## START Information supplied
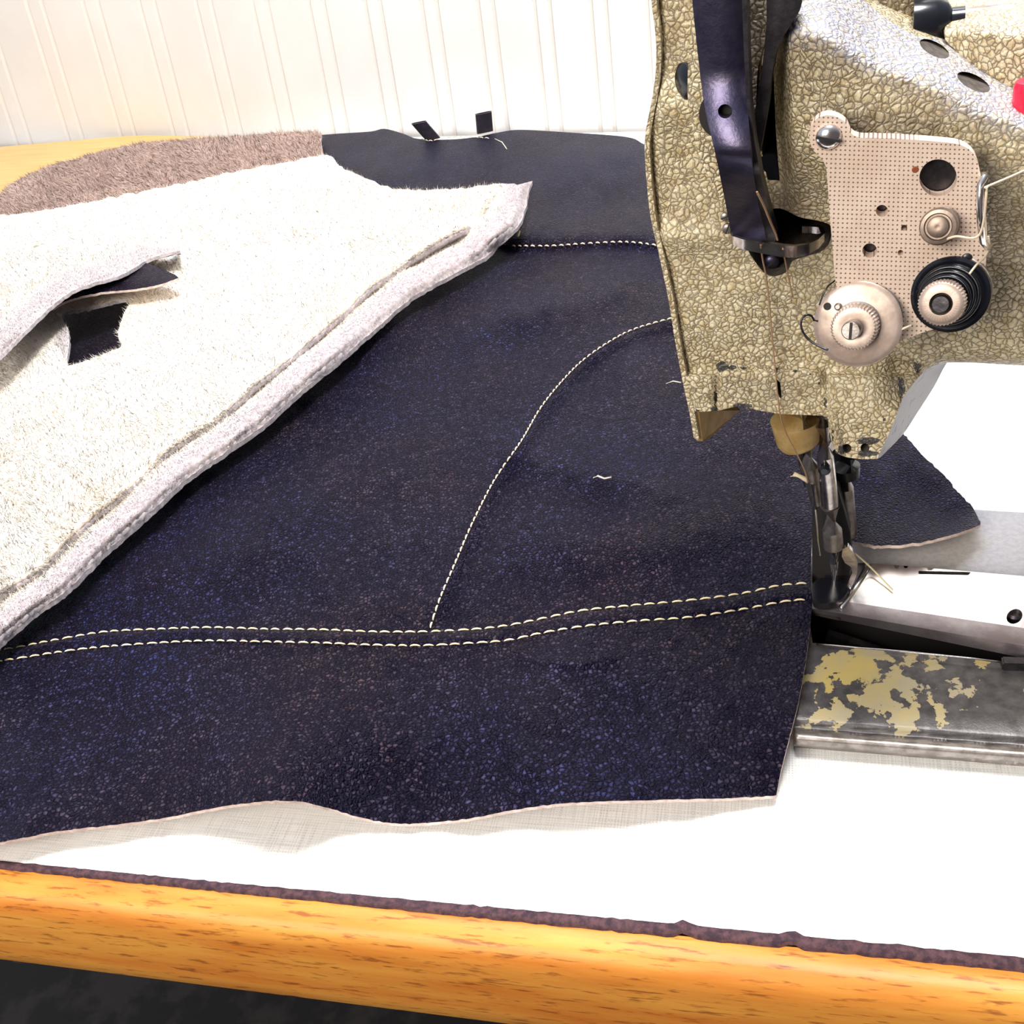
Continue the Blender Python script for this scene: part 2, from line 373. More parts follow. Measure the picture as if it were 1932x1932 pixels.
def m_perf():
    m = N('dotted_nickel'); uv = m.n('TexCoord').outputs['UV']; sc = 1932/8.6
    q = m.n('Mapping', i_0=uv, i_2=(0, 0, radians(-2)), i_3=(sc, sc, 1)).outputs[0]; s = m.n('SeparateXYZ', i_0=q)
    fx = m.math('SUBTRACT', m.math('FRACT', s.outputs[0]), .5); fy = m.math('SUBTRACT', m.math('FRACT', s.outputs[1]), .5)
    d = m.math('SQRT', m.math('ADD', m.math('MULTIPLY', fx, fx), m.math('MULTIPLY', fy, fy))); dot = steep(m, d, .24, .13)
    c = m.coord(); col = m.mix(steep(m, m.noise(c, 90, 6, .7), .4, .7), (.84, .68, .57), (.72, .54, .43))
    col = m.mix(m.math('MULTIPLY', steep(m, m.noise(c, 300, 5, .8), .64, .72), .7), col, (.22, .07, .03))
    col = m.mix(m.math('MULTIPLY', dot, .85), col, (.14, .06, .035))
    m.set(Base_Color=col, Roughness=.5, Metallic=.15); m.bump(m.math('MULTIPLY', dot, -1.0), .5, .0004); return m.m
LEA = m_leather()
SUEDE = m_simple('pale_cut_edge', (.55, .42, .38), .9, 0, 300, (.75, .62, .56), .4)
SKIN = m_simple('grey_hide_edge', (.33, .30, .33), .9, 0, 300, (.55, .50, .52), .5)
WOOL = m_wool('cream_wool', (.95, .88, .77), (.88, .75, .58), (.50, .44, .44))
TAUPE = m_wool('taupe_wool', (.46, .31, .25), (.60, .42, .33))
HAM = m_hammer(); HAMP = m_hammer('hammertone_plain', False)
OCHRE = m_simple('ochre_paint', (.30, .18, .055), .6, 0, 120, (.42, .29, .12), .4, 500)
GREY = m_simple('speckled_grey_paint', (.52, .52, .56), .5, 0, 260, (.20, .19, .2), .3, lo=.58, hi=.66)
CHROME = m_simple('polished_steel', (.82, .80, .80), .2, 1, 60, (.7, .66, .64), .05)
STEEL = m_simple('used_steel', (.42, .38, .36), .42, 1, 200, (.25, .22, .2), .15, 900)
STEELB = m_simple('bright_bar_steel', (.60, .56, .54), .22, 1, 200, (.38, .33, .31), .1, 900)
DARK = m_simple('dark_steel', (.05, .045, .05), .35, .8, 200, (.09, .08, .09), .2)
NICKEL = m_simple('worn_nickel', (.56, .45, .39), .42, .6, 90, (.40, .30, .25), .1)
BRONZE = m_simple('tarnished_nickel', (.34, .27, .23), .38, .75, 90, (.20, .15, .12), .1)
BLACK = m_simple('black_enamel', (.008, .009, .014), .22, .2)
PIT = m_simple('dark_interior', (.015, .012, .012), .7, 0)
RIM = m_simple('bare_dark_casting', (.05, .038, .03), .7, 0, 500, (.10, .08, .065), .5)
BLUED = m_simple('blued_steel', (.085, .075, .12), .33, .85, 120, (.05, .045, .09), .15, 900)
THR = m_simple('cream_thread', (.70, .58, .42), .8); THRB = m_simple('golden_thread', (.78, .66, .40), .8); THRO = m_simple('brown_thread', (.32, .19, .11), .8)
LINEN = m_linen(); BEECH = m_wood('varnished_beech', (.66, .31, .055), (.50, .15, .020), (.16, .035, .008), radians(19))
PLY = m_wood('pale_plywood', (.80, .52, .20), (.72, .40, .12), (.5, .25, .08), radians(30), False)
EDGE = m_simple('dark_edge_band', (.025, .008, .016), .8, 0, 400, (.085, .035, .04), .6, 700)
RED = m_simple('red_plastic', (.75, .01, .05), .3)
BEDM = m_bed(); PERF = m_perf()
BEDG = m_simple('grey_bed_paint', (.42, .41, .42), .42, 0, 500, (.50, .49, .49), .35, 900)
SATIN = m_simple('satin_steel', (.50, .46, .48), .38, .9, 60, (.36, .31, .33), .1, 900)
PLATE = m_simple('polished_plate', (.88, .86, .86), .22, 1, 30, (.80, .78, .82), .04)
WHITE = m_simple('white_wall_paint', (.86, .85, .83), .6, 0, 7, (.82, .80, .77)); FLOORM = m_simple('dark_stone_floor', (.006, .004, .004), .7, 0, 14, (.024, .018, .018), lo=.5)

# ------------------------------------------------------------ setting
A = G(0, 1628); B = G(1932, 1817); ED = (B-A)/np.linalg.norm(B-A); OUT = np.cross(ED, [0, 0, 1]); OUT /= np.linalg.norm(OUT)
wa = G(0, 275); wb = G(1215, 244); WD = (wb-wa)/np.linalg.norm(wb-wa); WN = np.cross(WD, [0, 0, 1.]); WN /= np.linalg.norm(WN)
if WN@(CAM-wa) < 0: WN = -WN
def WP(x, y, d=0.):
    r = ray(x, y); t = ((wa-CAM)@WN+d)/(r@WN); return CAM+r*t
# ribbed wall: shallow grooves in pairs
cols = []
for i in range(-6, 26):
    xb = 25+100.8*i
    for off, dp in ((-9, 0), (-4, 0), (0, -.003), (4, 0), (23, 0), (27, -.003), (31, 0)):
        cols.append((xb+off, dp))
vs = []; fs = []
for xb, dp in cols:
    s = .34-.00023*xb; lo = WP(xb, 250); hi = WP(xb-250*s, 0); dr = (hi-lo)/(hi[2]-lo[2])
    for z in (-.75, -.3, 0, .15, .3, .5, .8, 1.1):
        dd = dr.copy(); p = lo+dr*(z-lo[2]); vs.append(p+WN*dp)
wmi = []
for i in range(len(cols)-1):
    for j in range(7): a = i*8+j; fs.append((a, a+8, a+9, a+1)); wmi.append(1 if (i % 7) in (1, 2, 4, 5) else 0)
tag(mesh('wall_back', vs, fs, [WHITE, m_simple('shaded_groove', (.77, .74, .71), .8)], mi=wmi, flat=True), 'white ribbed wall panel behind the sewing table', kind='structure')  # groove faces coloured darker to stand for the shade in them
for k, (x, y) in enumerate([(305, 164), (337, 159), (146, 183), (446, 210), (617, 190), (648, 191), (625, 211), (634, 235), (946, 232), (1050, 244), (1152, 225)]):
    pass
fz = -.72
tag(mesh('floor', [(-3, -2, fz), (3, -2, fz), (3, 3, fz), (-3, 3, fz)], [(0, 1, 2, 3)], FLOORM), 'dark floor under the table', kind='structure')

# ------------------------------------------------------------ table
T0 = A-ED*.5; T1 = A+ED*1.1
table = empty('sewing_table', (T0+T1)/2+OUT*0+np.array([0, 0, 0]), 'white linen-patterned work table with a beech front edge, under the leather and the machine', 'table')
RECESS = [(1520, 1118), (1625, 1126), (2200, 1215), (2200, 1283), (1905, 1252), (1700, 1230), (1533, 1213)]
rp = [tuple(G(x, y, .004)[:2]) for x, y in RECESS]
back0 = G(-300, 330)[:2]; back1 = G(1500, 250)[:2]
tabo = [tuple((T0)[:2]), tuple((T1)[:2]), (.75, .75), tuple((wb+WN*.01)[:2]), tuple((wa+WN*.01)[:2]), (-1.0, 1.4)]
tabo = [tuple(T0[:2]), tuple(T1[:2]), tuple((wb+WD*.45+WN*.006)[:2]), tuple((wa-WD*.4+WN*.006)[:2])]
sheet('table_top', tabo, lambda x, y: np.stack([x, y, 0*x], 1), (0, 0, -.022), .08, [LINEN, EDGE], table, [rp])
# moulding along the front
E_ = OUT
prof = [(-.0005, -.030), (-.0005, -.0015), (.0015, -.0008), (.006, -.0012), (.0085, -.0025), (.0105, -.0052), (.0118, -.010), (.0125, -.018), (.0135, -.032), (.0128, -.0395), (.0105, -.0425), (.006, -.043), (-.0005, -.043)]
vs = []; fs = []; nseg = 60
for i in range(nseg+1):
    p = T0+(T1-T0)*i/nseg
    for o, z in prof: vs.append(p+OUT*(o+.0016)+np.array([0, 0, z]))
k = len(prof)
for i in range(nseg):
    for j in range(k): a = i*k+j; b = i*k+(j+1) % k; fs.append((a, b, b+k, a+k))
fs += [tuple(range(k)), tuple(range(nseg*k+k-1, nseg*k-1, -1))]
o = mesh('front_moulding', vs, fs, BEECH, table, label='orange varnished beech edge strip'); sharp(o, 50)
# ragged dark edge band between laminate and wood
vs = []; fs = []; nseg = 700
bump_at = [(600, .4), (1290, 1.8), (1496, 1.6), (1700, .6), (1610, .5)]
for i in range(nseg+1):
    p = T0+(T1-T0)*i/nseg; r = p-CAM; px = 966+FPX*(r@RT)/(r@FW)
    wdt = .0011+.0012*float(sst(-100, 1200, px))+.0004*noise.noise(Vector((i*.35, 0, 0)))+.0003*noise.noise(Vector((i*1.9, 4, 0)))
    inn = -.0009-.0008*float(sst(200, 1400, px))-sum(.0009*h*gau(px, c, 14) for c, h in bump_at)+.0005*noise.noise(Vector((i*.9, 9, 0)))
    z = .0004+.0002*noise.noise(Vector((i*1.3, 2, 5)))
    for o, zz in ((inn, -.001), (inn, z*.6), (inn+.0006, z), (inn+.0008+wdt, z), (inn+.001+wdt+.0003, -.0012)):
        vs.append(p+OUT*(o+.0002)+np.array([0, 0, zz]))
for i in range(nseg):
    for j in range(4): a = i*5+j; fs.append((a, a+1, a+6, a+5))
mesh('edge_band', vs, fs, EDGE, table, label='ragged dark purple-brown strip between laminate and wood')
# round steel fitting below the edge, left
P = G(45, 1806, -.047); lathe('table_bolt', P+np.array([0, .012, 0]), (0, 0, -1), [(0, .012), (.004, .012), (.0055, .009), (.006, .004)], STEEL, table, label='round steel fitting under the table edge')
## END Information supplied
- What the task asks
Reproduce only the lines from the beginning of the data through the line that contains "BLACK = m_simple('black_enamel', (.008, .009, .014), .22, .2)", both included, and please drop the pictures.

- Exercise response
Continue the Blender Python script for this scene: part 2, from line 373. More parts follow. Measure the picture as if it were 1932x1932 pixels.
def m_perf():
    m = N('dotted_nickel'); uv = m.n('TexCoord').outputs['UV']; sc = 1932/8.6
    q = m.n('Mapping', i_0=uv, i_2=(0, 0, radians(-2)), i_3=(sc, sc, 1)).outputs[0]; s = m.n('SeparateXYZ', i_0=q)
    fx = m.math('SUBTRACT', m.math('FRACT', s.outputs[0]), .5); fy = m.math('SUBTRACT', m.math('FRACT', s.outputs[1]), .5)
    d = m.math('SQRT', m.math('ADD', m.math('MULTIPLY', fx, fx), m.math('MULTIPLY', fy, fy))); dot = steep(m, d, .24, .13)
    c = m.coord(); col = m.mix(steep(m, m.noise(c, 90, 6, .7), .4, .7), (.84, .68, .57), (.72, .54, .43))
    col = m.mix(m.math('MULTIPLY', steep(m, m.noise(c, 300, 5, .8), .64, .72), .7), col, (.22, .07, .03))
    col = m.mix(m.math('MULTIPLY', dot, .85), col, (.14, .06, .035))
    m.set(Base_Color=col, Roughness=.5, Metallic=.15); m.bump(m.math('MULTIPLY', dot, -1.0), .5, .0004); return m.m
LEA = m_leather()
SUEDE = m_simple('pale_cut_edge', (.55, .42, .38), .9, 0, 300, (.75, .62, .56), .4)
SKIN = m_simple('grey_hide_edge', (.33, .30, .33), .9, 0, 300, (.55, .50, .52), .5)
WOOL = m_wool('cream_wool', (.95, .88, .77), (.88, .75, .58), (.50, .44, .44))
TAUPE = m_wool('taupe_wool', (.46, .31, .25), (.60, .42, .33))
HAM = m_hammer(); HAMP = m_hammer('hammertone_plain', False)
OCHRE = m_simple('ochre_paint', (.30, .18, .055), .6, 0, 120, (.42, .29, .12), .4, 500)
GREY = m_simple('speckled_grey_paint', (.52, .52, .56), .5, 0, 260, (.20, .19, .2), .3, lo=.58, hi=.66)
CHROME = m_simple('polished_steel', (.82, .80, .80), .2, 1, 60, (.7, .66, .64), .05)
STEEL = m_simple('used_steel', (.42, .38, .36), .42, 1, 200, (.25, .22, .2), .15, 900)
STEELB = m_simple('bright_bar_steel', (.60, .56, .54), .22, 1, 200, (.38, .33, .31), .1, 900)
DARK = m_simple('dark_steel', (.05, .045, .05), .35, .8, 200, (.09, .08, .09), .2)
NICKEL = m_simple('worn_nickel', (.56, .45, .39), .42, .6, 90, (.40, .30, .25), .1)
BRONZE = m_simple('tarnished_nickel', (.34, .27, .23), .38, .75, 90, (.20, .15, .12), .1)
BLACK = m_simple('black_enamel', (.008, .009, .014), .22, .2)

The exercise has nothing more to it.